Faithfully return all lines, omitting every embedded picture.
— Begin SOURCE MATERIAL —
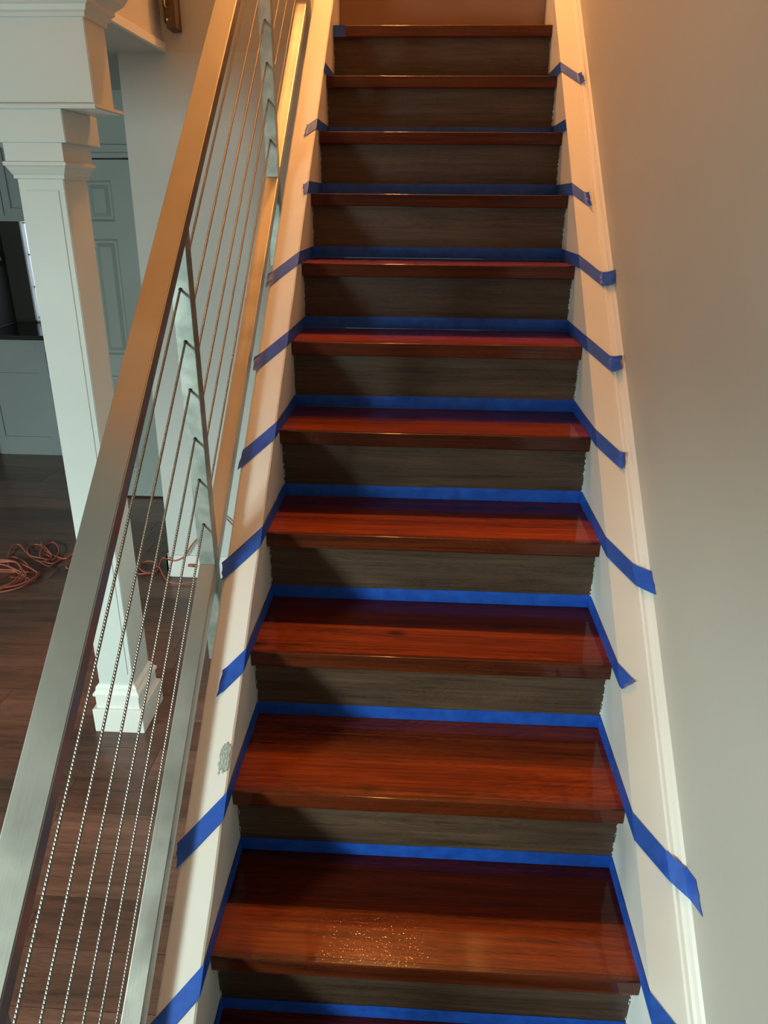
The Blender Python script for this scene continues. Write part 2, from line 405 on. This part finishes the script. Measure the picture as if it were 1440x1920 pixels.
# door wall and kitchen
YD = 3.395
LEAN = 0.0165
dw = struct(MB().box(-2.33, -2.109, YD, YD+0.12, ZF, ZC).box(-1.309, -0.6, YD, YD+0.12, ZF, ZC).box(-2.109, -1.309, YD, YD+0.12, 1.625, ZC).build('wall_hall', M_door), 'grey green wall around the panelled door', 'wall')
MB().box(-2.345, -2.179, YD-0.015, YD, ZF, ZF+0.13).box(-2.345, -2.33, YD-0.015, YD+0.13, ZF, ZF+0.13).build('baseboard', M_white, dw, 0.003)
# door 1: six raised panels
D1 = thing('door_1', 'grey six panel door behind the white column', 'door', (-1.65, YD, ZF)); D1['kind'] = 'structure'
leaf = MB().box(-2.104, -1.314, YD+0.018, YD+0.05, ZF+0.012, 1.612)
leaf.build('leaf', M_door, D1)
fr = MB()
cols = [(-2.001, -1.844), (-1.574, -1.417)]; rows = [(1.293, 1.508), (0.533, 1.200), (-0.235, 0.405)]
ys0, ys1 = YD, YD+0.018
xs_ = [-2.104, cols[0][0], cols[0][1], cols[1][0], cols[1][1], -1.314]
for i in (0, 2, 4): fr.box(xs_[i], xs_[i+1], ys0, ys1, ZF+0.012, 1.612)
for c0, c1 in cols:
    zs = [ZF+0.012, rows[2][0], rows[2][1], rows[1][0], rows[1][1], rows[0][0], rows[0][1], 1.612]
    for i in (0, 2, 4, 6): fr.box(c0, c1, ys0, ys1, zs[i], zs[i+1])
fr.build('stile_and_rail', M_door, D1)
for c0, c1 in cols:
    for r0, r1 in rows:
        vs = []
        for ins, yy in ((0.0, YD+0.002), (0.012, YD+0.012), (0.024, YD+0.012), (0.045, YD+0.003)):
            vs += [(c0+ins, yy, r0+ins), (c1-ins, yy, r0+ins), (c1-ins, yy, r1-ins), (c0+ins, yy, r1-ins)]
        fs = [(4*i+j, 4*i+(j+1) % 4, 4*i+4+(j+1) % 4, 4*i+4+j) for i in range(3) for j in range(4)] + [(12, 13, 14, 15)]
        MB().add(vs, fs).build('panel', M_door, D1)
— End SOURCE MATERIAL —
- _CORRECT OUTPUT_
The Blender Python script for this scene continues. Write part 2, from line 405 on. This part finishes the script. Measure the picture as if it were 1440x1920 pixels.
# door wall and kitchen
YD = 3.395
LEAN = 0.0165
dw = struct(MB().box(-2.33, -2.109, YD, YD+0.12, ZF, ZC).box(-1.309, -0.6, YD, YD+0.12, ZF, ZC).box(-2.109, -1.309, YD, YD+0.12, 1.625, ZC).build('wall_hall', M_door), 'grey green wall around the panelled door', 'wall')
MB().box(-2.345, -2.179, YD-0.015, YD, ZF, ZF+0.13).box(-2.345, -2.33, YD-0.015, YD+0.13, ZF, ZF+0.13).build('baseboard', M_white, dw, 0.003)
# door 1: six raised panels
D1 = thing('door_1', 'grey six panel door behind the white column', 'door', (-1.65, YD, ZF)); D1['kind'] = 'structure'
leaf = MB().box(-2.104, -1.314, YD+0.018, YD+0.05, ZF+0.012, 1.612)
leaf.build('leaf', M_door, D1)
fr = MB()
cols = [(-2.001, -1.844), (-1.574, -1.417)]; rows = [(1.293, 1.508), (0.533, 1.200), (-0.235, 0.405)]
ys0, ys1 = YD, YD+0.018
xs_ = [-2.104, cols[0][0], cols[0][1], cols[1][0], cols[1][1], -1.314]
for i in (0, 2, 4): fr.box(xs_[i], xs_[i+1], ys0, ys1, ZF+0.012, 1.612)
for c0, c1 in cols:
    zs = [ZF+0.012, rows[2][0], rows[2][1], rows[1][0], rows[1][1], rows[0][0], rows[0][1], 1.612]
    for i in (0, 2, 4, 6): fr.box(c0, c1, ys0, ys1, zs[i], zs[i+1])
fr.build('stile_and_rail', M_door, D1)
for c0, c1 in cols:
    for r0, r1 in rows:
        vs = []
        for ins, yy in ((0.0, YD+0.002), (0.012, YD+0.012), (0.024, YD+0.012), (0.045, YD+0.003)):
            vs += [(c0+ins, yy, r0+ins), (c1-ins, yy, r0+ins), (c1-ins, yy, r1-ins), (c0+ins, yy, r1-ins)]
        fs = [(4*i+j, 4*i+(j+1) % 4, 4*i+4+(j+1) % 4, 4*i+4+j) for i in range(3) for j in range(4)] + [(12, 13, 14, 15)]
        MB().add(vs, fs).build('panel', M_door, D1)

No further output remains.